60 new research jobs at synthetic diamond company Element Six

Posted on 8 Nov 2012

Element Six, a manufacturer of synthetic diamond supermaterials, plans to recruit 60 new scientists and technicians for its new Global Innovation Centre near Oxford.

The jobs will be as materials and physical scientists, engineers and technicians for its new centre under construction near Oxford.

The new £20m centre, due to open in spring 2013, will be the world’s largest and most sophisticated synthetic diamond supermaterials R&D facility. The site will consolidate the company’s industry-leading R&D teams which are currently based across the world.

Element Six, a member of the De Beers Group of Companies, is recruiting into a variety of exciting innovation roles to join its international employee base. The company’s available positions include R&D project managers and scientists, as well as technical and support roles such as technologists and lab technicians.

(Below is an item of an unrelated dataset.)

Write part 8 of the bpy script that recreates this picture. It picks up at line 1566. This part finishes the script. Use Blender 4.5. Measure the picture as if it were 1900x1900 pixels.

“These positions are a fantastic opening for innovators to join a world-leading company, with all the exciting associated career opportunities,” Steve Coe, Group Innovation Director “We are offering the rare chance to help establish a world-class innovation facility and develop state-of-the-art products and technology which will deliver extreme performance in the most demanding of applications”

The jobs will be advertised on the company’s website, e6.com, through a phased recruitment over the coming months.

The company says that the new researchers will work with customers to develop solutions which deliver step change performance over conventional materials. The company’s research collaborations deliver solutions in areas including productivity improvement, reductions in energy consumption and enabling leaps in technology advancement never previously considered.

Element Six is well-established in the synthetic diamond industry and works with its partners to develop extreme materials for a wide range of applications including aerospace, automotive, oil and gas drilling and semiconductors.